Filipiny: biskupi o wyborczej zaradności komunistów
Episkopat Filipin potępił ingerencje lewackich bojówek w toczącą się w ich ojczyźnie
kampanię przed planowanymi na 10 maja wyborami prezydenckimi, parlamentarnymi i samorządowymi.
Według doniesień, w niektórych częściach kraju bojówki powiązane ze zdelegalizowaną
tam Komunistyczną Partią Filipin domagają się od kandydatów okupu w zamian za zapewnienie
spokojnego przebiegu kampanii.
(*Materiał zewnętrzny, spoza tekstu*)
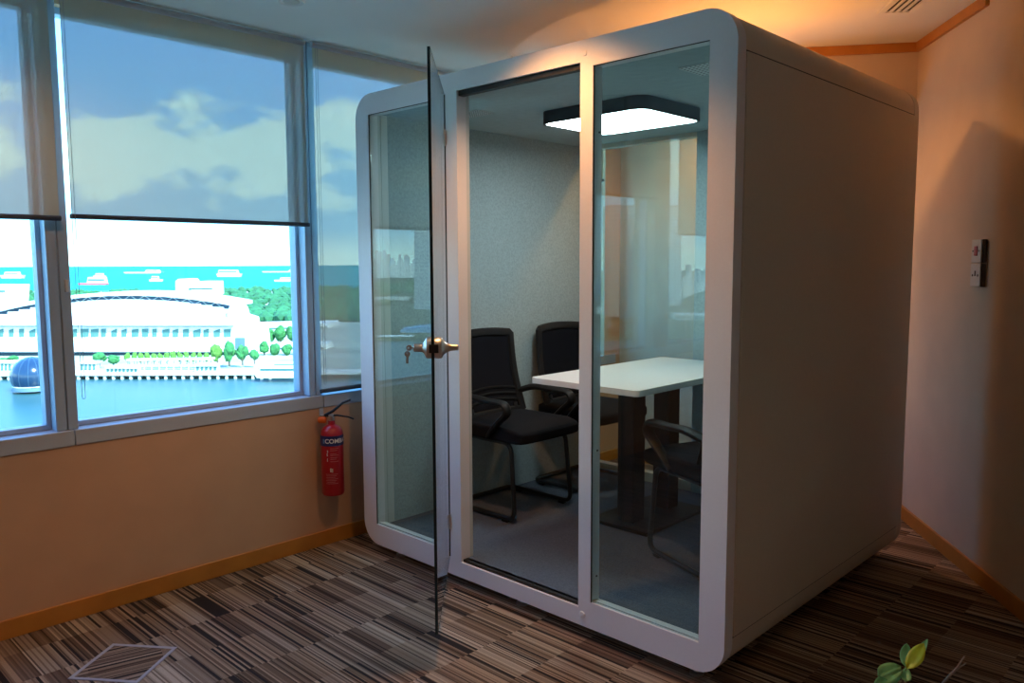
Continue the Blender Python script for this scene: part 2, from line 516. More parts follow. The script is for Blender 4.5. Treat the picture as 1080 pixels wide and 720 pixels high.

W oświadczeniu biskupów przypomniano, że podatek mogą
nakładać na obywateli wyłącznie suwerenne władze państwa, do których kompetencji należy
także zabezpieczenie pokojowego przebiegu procesu wyborczego.
Jak poinformowała
filipińska policja od grudnia, kiedy rozpoczęła się kampania wyborcza w zamieszkach
zginęło 117 osób, zaś rany odniosły 124. Wśród ofiar jest 55 działaczy politycznych
oraz 62 komunistycznych bojówkarzy, którzy zginęli w starciach z policją. Tak zwana
„Nowa Armia Ludowa” działa w dwu tysiącach spośród 42 tysięcy filipińskich dystryktów.
Należy do niej około 9 tysięcy bojówkarzy. Zdaniem obserwatorów próbują oni zastraszać
elektorat, zmuszając do oddania głosów na te partie, z którymi są prawdopodobnie powiązani.